Historically, BI solutions were so complex and technical there was little argument that IT would need to maintain ownership of not just the technology, but reporting and dashboards, too. Now, business users have access to mountains of data from Salesforce.com, marketing automation tools, social media and other cloud technologies, and they want BI to move faster. They’re so hungry for on-demand analytics that they’ll lobby for outright BI ownership -- and industry analysts support the shift.

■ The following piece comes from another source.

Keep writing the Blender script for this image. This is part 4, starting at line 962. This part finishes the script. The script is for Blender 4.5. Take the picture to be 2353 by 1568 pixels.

What is the risk in letting business users have outright BI ownership? IT plays a valuable role in BI. They ensure consistent tools across the organization, evaluate technology for security and flexibility, and execute more sophisticated technical tasks such as extracting data from source systems, transforming and joining them and making them available to the business users via flexible logical data models. The secret to BI success is to empower business users with self-serve reports, dashboards and dimensionality, while IT handles the heavy technical lifting. That’s why successful BI implementations depend on a close collaboration between line-of-business owners and IT. Here’s what you’ll bring to the organization by when you empower business users:

1. Consistency

When you put BI apps in business users’ hands you close an important gap in analytics and reporting: the hand-off between the users who ask the questions and the analysts who attempt to answer them. By allowing users to put their own dimensions on data and build custom reports and dashboards you immediately deliver a single source of truth to end users.

2. Resources

We often hear from IT teams that the best thing that the enablement of business users to manage their analytics or BI reports is the ability to refocus their teams talents on high-impact work. It can take IT hours to compile data and create reports that only answer single-dimensional questions. But the time that BI apps save actually enable business analysts to perform more sophisticated work that answers not the what, but the what if. We heard recently from Jumptap’s CTO Bob Hammond, that the custom analytics app his team built for sales and marketing saved his group more than 20 hours per week. What could you do with 20 extra hours per week?

3. Alignment

I love the perspective that John Schaub from Hootsuite shared with us recently. He said, “Our business users are closer to data than ever. The new level of familiarity allows them to ask better questions and get more powerful answers.” IT departments often end up as the organization’s unsung heros. Give users access to the data they need and the ability to do ad hoc reporting on-demand and you’ll see IT transformed into the team that can deliver endless possibilities. That’s powerful.